▶ **GIVEN TASK**:
Strip the pictures and reproduce the rest of the listing exactly.

▶ **RAW DATA**:
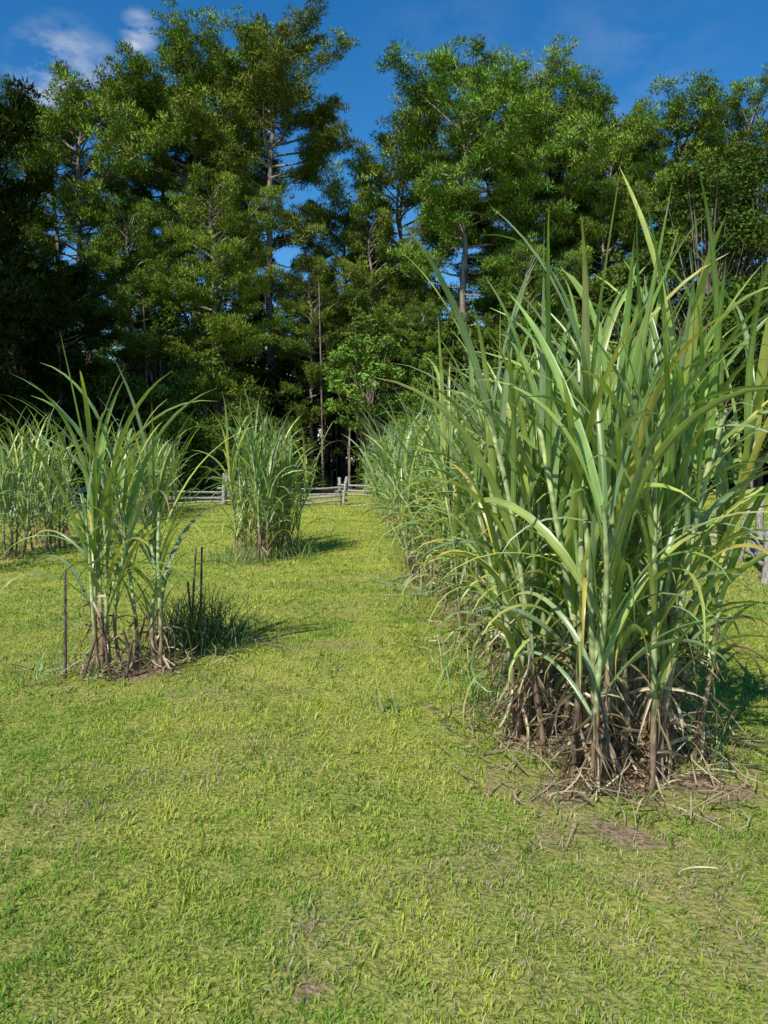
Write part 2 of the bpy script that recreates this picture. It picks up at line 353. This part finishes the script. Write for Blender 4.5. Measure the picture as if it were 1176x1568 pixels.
# ------------------------------------------------------------ trees
def rv(n): 
    v=rng.normal(size=(n,3)); return v/np.linalg.norm(v,axis=1)[:,None]
def clusters(b,cen,rad,n,kind,col,flat=.5,size=.3,width=.06,mat=0):
    K=len(cen); M=K*n
    d=rv(M); r=U(.15,1,M)**.6
    off=d*r[:,None]*np.repeat(rad,n)[:,None]; off[:,2]*=flat
    P=np.repeat(cen,n,axis=0)+off
    cc=np.repeat(col,n,axis=0)*U(.7,1.3,(M,1))
    if kind=='needle':
        D=d*.8+rv(M)*.6; D[:,2]+=.45; D/=np.linalg.norm(D,axis=1)[:,None]
        nr_=np.array([0,-.2,1.])+rv(M)*.7
        s=np.cross(D,nr_); s/=np.linalg.norm(s,axis=1)[:,None]
        l=(size*U(.6,1.3,M))[:,None]; w=(width*U(.7,1.3,M))[:,None]
        v=np.stack([P-s*w*.5,P+D*l,P+s*w*.5],1).reshape(-1,3)
        b.add(v,t=np.arange(M*3).reshape(-1,3),c=np.repeat(cc,3,axis=0),mat=mat)
    else:
        nrm=d*.5+rv(M)*.7; nrm[:,2]+=.6; nrm/=np.linalg.norm(nrm,axis=1)[:,None]
        a=np.cross(nrm,rv(M)); a/=np.linalg.norm(a,axis=1)[:,None]; s=np.cross(nrm,a)
        l=(size*U(.6,1.3,M))[:,None]
        v=np.stack([P-a*l*.5,P+s*l*.33,P+a*l*.5,P-s*l*.33],1).reshape(-1,3)
        b.add(v,q=np.arange(M*4).reshape(-1,4),c=np.repeat(cc,4,axis=0),mat=mat)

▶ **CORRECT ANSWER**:
Write part 2 of the bpy script that recreates this picture. It picks up at line 353. This part finishes the script. Write for Blender 4.5. Measure the picture as if it were 1176x1568 pixels.
# ------------------------------------------------------------ trees
def rv(n): 
    v=rng.normal(size=(n,3)); return v/np.linalg.norm(v,axis=1)[:,None]
def clusters(b,cen,rad,n,kind,col,flat=.5,size=.3,width=.06,mat=0):
    K=len(cen); M=K*n
    d=rv(M); r=U(.15,1,M)**.6
    off=d*r[:,None]*np.repeat(rad,n)[:,None]; off[:,2]*=flat
    P=np.repeat(cen,n,axis=0)+off
    cc=np.repeat(col,n,axis=0)*U(.7,1.3,(M,1))
    if kind=='needle':
        D=d*.8+rv(M)*.6; D[:,2]+=.45; D/=np.linalg.norm(D,axis=1)[:,None]
        nr_=np.array([0,-.2,1.])+rv(M)*.7
        s=np.cross(D,nr_); s/=np.linalg.norm(s,axis=1)[:,None]
        l=(size*U(.6,1.3,M))[:,None]; w=(width*U(.7,1.3,M))[:,None]
        v=np.stack([P-s*w*.5,P+D*l,P+s*w*.5],1).reshape(-1,3)
        b.add(v,t=np.arange(M*3).reshape(-1,3),c=np.repeat(cc,3,axis=0),mat=mat)
    else:
        nrm=d*.5+rv(M)*.7; nrm[:,2]+=.6; nrm/=np.linalg.norm(nrm,axis=1)[:,None]
        a=np.cross(nrm,rv(M)); a/=np.linalg.norm(a,axis=1)[:,None]; s=np.cross(nrm,a)
        l=(size*U(.6,1.3,M))[:,None]
        v=np.stack([P-a*l*.5,P+s*l*.33,P+a*l*.5,P-s*l*.33],1).reshape(-1,3)
        b.add(v,q=np.arange(M*4).reshape(-1,4),c=np.repeat(cc,4,axis=0),mat=mat)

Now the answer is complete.